Setelah sekian lama menanti, tibalah hari perknikahan Fatimah dan Ali bin Abi Thalib. Semua kaum muslimin turut merasakan kebahagiaan pengantin dan bersuka cita atas pernikahan tersebut. Keduanya dikaruniai empat orang anak, yaitu Hasan, Husein, Zainab, dan yang terakhir benama Ummu Kultsum.
Mengarungi Bahtera Rumah Tangga
Kemudian yang tidak bisa dipungkiri adalah cobaan dalam kehidupan rumah tangga. Meskipun mereka adalah pasangan yang luar biasa, Allah tidak lantas membebaskan mereka dari ujian rumah tanga. Fatimah RA bahkan pernah mengeluh kepada sang ayah atas kehidupan rumah tangganya yang berat dan melelahkan.
Akan tetapi kembali lagi, berkat bantuan Allah SWT dan keimanan yang dimiliki oleh pasangan tersebut, kehidupan rumah tangga mereka baik-baik saja. Bahkan semakin baik seiring dengan berjalannya waktu. Dapat dirasakan bahwa keberkahan datang silih berganti.
Hikmah yang Dapat Dipetik
Pribadi Ali yang ternyata memiliki keistimewaan tersendiri bagi Rasul SAW, sehingga memutuskan menerima lamaran tersebut. Tidak ada yang bisa meragukan piliha Rasulullah. Dibalik kekurangan yang dimiliki Ali RA, terdapat banyak kelebihan yang tidak mampu dilihat oleh dirinya sendiri.

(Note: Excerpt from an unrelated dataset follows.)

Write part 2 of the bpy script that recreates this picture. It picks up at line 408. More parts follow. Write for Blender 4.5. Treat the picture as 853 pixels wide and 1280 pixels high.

Termasuk bagaimana Ali mampu menjaga kesabarannya, menahan hawa nafsunya, dan senantiasa beribadah kepada Allah SWT atas segala ujian yang menimpa dirinya. Berbicara mengenai cinta dan perasaan memang nampak sepele, namun bisa dibayangkan seorang Alipun pernah dibuat kewalahan menghadapinya. Bagaiman dengan kita yang keimanannya jau di bawah Ali RA. Maka sudah seharusnya kita benar-benar mampu memaknai apa itu cinta dan selalu berserah kepada Yang Kuasa agar senantiasa dalam penjagaan-Nya.